While there’s still significant activity in the big-box sector, manufacturing has lost some of its momentum as inventories have stopped growing as fast, Meyer said. Consumer confidence is being constantly tested and supply chains are expected to run leaner going forward. While imports and cargo volumes through gateway seaport and airport markets have improved, it’s uncertain whether these higher volumes are sustainable, Meyer said.
“We are expecting rents to continue to decline through 2011,” he said. “The worst of the declines may be over, and while there are pockets of organic growth now beginning to develop, demand has not firmed significantly enough throughout the entire industrial market to envision an overall or sustained uptick yet.”

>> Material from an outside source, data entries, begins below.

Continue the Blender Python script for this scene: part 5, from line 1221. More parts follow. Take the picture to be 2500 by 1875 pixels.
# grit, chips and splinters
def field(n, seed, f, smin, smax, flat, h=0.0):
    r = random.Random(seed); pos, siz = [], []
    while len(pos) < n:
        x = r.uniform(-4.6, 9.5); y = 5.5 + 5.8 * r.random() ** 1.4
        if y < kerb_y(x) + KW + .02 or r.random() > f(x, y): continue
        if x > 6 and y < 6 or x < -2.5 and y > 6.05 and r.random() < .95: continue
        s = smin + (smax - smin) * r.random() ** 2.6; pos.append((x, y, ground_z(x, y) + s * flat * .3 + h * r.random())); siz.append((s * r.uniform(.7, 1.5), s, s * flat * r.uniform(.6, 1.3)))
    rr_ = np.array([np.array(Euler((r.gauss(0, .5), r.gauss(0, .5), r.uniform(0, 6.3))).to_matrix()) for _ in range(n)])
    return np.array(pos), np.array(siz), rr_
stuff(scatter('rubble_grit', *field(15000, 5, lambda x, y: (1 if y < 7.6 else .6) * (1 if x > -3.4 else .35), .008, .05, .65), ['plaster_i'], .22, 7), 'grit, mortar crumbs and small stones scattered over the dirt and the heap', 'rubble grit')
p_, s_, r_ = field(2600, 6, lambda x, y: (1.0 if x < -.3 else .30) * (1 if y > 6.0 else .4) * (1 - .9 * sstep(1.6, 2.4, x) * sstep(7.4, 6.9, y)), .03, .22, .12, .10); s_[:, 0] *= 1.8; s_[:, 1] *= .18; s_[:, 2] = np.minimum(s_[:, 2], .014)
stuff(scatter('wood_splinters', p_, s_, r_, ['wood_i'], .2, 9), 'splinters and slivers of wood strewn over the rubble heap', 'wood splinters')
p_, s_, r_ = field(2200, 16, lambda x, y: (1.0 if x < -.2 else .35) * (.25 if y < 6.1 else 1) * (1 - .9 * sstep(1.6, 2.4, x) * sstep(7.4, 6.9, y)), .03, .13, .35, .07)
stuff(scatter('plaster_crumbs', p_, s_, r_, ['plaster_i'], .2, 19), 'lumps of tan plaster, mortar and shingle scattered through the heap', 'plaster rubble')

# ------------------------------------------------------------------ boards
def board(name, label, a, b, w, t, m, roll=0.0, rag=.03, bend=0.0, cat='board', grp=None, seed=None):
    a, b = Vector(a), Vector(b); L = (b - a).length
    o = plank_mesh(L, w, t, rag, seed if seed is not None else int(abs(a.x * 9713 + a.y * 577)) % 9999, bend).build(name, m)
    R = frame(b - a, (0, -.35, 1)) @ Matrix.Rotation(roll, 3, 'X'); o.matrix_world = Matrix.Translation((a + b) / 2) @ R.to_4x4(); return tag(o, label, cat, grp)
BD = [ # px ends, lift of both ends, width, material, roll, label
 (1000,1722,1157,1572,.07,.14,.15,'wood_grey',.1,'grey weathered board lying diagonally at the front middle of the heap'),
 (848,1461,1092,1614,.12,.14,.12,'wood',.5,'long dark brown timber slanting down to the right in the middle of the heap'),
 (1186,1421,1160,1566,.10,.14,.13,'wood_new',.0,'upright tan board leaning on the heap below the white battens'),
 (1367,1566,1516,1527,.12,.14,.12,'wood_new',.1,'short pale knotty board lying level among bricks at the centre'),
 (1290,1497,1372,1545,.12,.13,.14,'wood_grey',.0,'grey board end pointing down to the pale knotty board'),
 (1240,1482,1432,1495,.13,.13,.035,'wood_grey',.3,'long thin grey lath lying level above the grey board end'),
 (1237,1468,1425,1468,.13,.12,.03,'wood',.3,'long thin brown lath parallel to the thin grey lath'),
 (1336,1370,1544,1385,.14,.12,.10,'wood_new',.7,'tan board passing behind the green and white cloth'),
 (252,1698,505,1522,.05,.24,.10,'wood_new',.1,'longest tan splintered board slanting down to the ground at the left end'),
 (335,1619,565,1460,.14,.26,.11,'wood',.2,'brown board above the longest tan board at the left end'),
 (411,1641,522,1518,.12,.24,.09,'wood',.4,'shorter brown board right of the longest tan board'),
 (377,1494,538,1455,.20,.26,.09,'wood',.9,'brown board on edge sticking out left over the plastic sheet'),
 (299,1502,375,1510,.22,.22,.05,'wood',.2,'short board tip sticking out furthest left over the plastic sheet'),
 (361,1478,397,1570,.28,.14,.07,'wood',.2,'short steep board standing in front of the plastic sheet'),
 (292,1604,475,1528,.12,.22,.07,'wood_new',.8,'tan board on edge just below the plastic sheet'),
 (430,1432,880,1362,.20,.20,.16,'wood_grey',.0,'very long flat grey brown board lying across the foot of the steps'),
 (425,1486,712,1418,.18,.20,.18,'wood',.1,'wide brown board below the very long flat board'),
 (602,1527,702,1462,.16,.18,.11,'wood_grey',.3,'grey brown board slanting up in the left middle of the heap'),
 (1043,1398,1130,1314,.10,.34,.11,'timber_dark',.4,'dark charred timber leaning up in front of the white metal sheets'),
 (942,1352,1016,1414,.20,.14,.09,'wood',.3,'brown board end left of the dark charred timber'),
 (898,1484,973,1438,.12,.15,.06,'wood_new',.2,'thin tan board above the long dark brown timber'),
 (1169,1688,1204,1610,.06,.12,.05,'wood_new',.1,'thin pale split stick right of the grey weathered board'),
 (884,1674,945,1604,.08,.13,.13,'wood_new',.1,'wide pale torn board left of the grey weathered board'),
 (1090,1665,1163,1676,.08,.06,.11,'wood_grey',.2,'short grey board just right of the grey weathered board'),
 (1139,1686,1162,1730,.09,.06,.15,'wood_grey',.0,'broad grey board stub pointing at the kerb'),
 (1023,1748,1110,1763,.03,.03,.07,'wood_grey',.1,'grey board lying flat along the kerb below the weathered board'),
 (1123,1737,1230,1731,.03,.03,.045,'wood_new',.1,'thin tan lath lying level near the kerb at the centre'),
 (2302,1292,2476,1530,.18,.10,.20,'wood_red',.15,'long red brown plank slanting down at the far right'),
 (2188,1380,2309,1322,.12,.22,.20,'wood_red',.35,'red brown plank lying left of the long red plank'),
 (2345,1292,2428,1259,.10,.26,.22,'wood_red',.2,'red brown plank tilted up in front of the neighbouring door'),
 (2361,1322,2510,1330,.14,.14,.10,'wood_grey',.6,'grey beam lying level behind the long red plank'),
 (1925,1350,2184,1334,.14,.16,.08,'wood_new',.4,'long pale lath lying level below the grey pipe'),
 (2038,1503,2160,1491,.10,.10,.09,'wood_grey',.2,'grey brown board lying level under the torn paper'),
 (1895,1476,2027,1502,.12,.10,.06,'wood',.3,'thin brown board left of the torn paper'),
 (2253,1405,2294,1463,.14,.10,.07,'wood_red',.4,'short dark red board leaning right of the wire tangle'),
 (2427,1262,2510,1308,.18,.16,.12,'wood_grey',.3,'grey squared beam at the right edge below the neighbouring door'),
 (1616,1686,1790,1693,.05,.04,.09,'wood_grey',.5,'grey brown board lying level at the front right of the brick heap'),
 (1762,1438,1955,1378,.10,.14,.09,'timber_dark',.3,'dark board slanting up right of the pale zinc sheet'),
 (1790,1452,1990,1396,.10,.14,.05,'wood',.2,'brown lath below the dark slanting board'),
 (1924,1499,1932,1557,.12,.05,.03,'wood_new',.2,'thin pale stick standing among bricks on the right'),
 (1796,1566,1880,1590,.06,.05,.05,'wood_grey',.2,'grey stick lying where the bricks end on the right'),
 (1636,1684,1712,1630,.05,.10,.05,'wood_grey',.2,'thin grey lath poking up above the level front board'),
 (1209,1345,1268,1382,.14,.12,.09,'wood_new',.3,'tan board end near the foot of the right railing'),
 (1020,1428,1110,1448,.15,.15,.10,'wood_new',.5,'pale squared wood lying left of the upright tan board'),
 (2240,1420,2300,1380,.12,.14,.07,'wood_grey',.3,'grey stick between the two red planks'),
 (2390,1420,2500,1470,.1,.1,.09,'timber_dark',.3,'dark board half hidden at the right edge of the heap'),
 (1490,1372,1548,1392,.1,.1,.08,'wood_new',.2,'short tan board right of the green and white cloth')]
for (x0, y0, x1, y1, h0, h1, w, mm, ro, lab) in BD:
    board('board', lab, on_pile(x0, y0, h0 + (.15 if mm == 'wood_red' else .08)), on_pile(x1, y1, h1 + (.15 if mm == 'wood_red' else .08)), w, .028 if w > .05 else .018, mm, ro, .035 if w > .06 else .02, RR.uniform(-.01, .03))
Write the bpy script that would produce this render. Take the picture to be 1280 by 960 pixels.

“It will be a long process toward recovery, but the worst appears to be behind us,” said David Bercu, principal in the Chicago office of Colliers International.
“The first step was landlord capitulation on rental and sale prices, which started its rebound second-quarter 2010. Owners have acknowledged that prices have dropped approximately 30% since the peak of 2007 and met the market,” Bercu said.
Recent economic data indicates a slowdown in manufacturing and a reduction in inventories, however, which could have a direct impact on industrial real estate, Bercu said.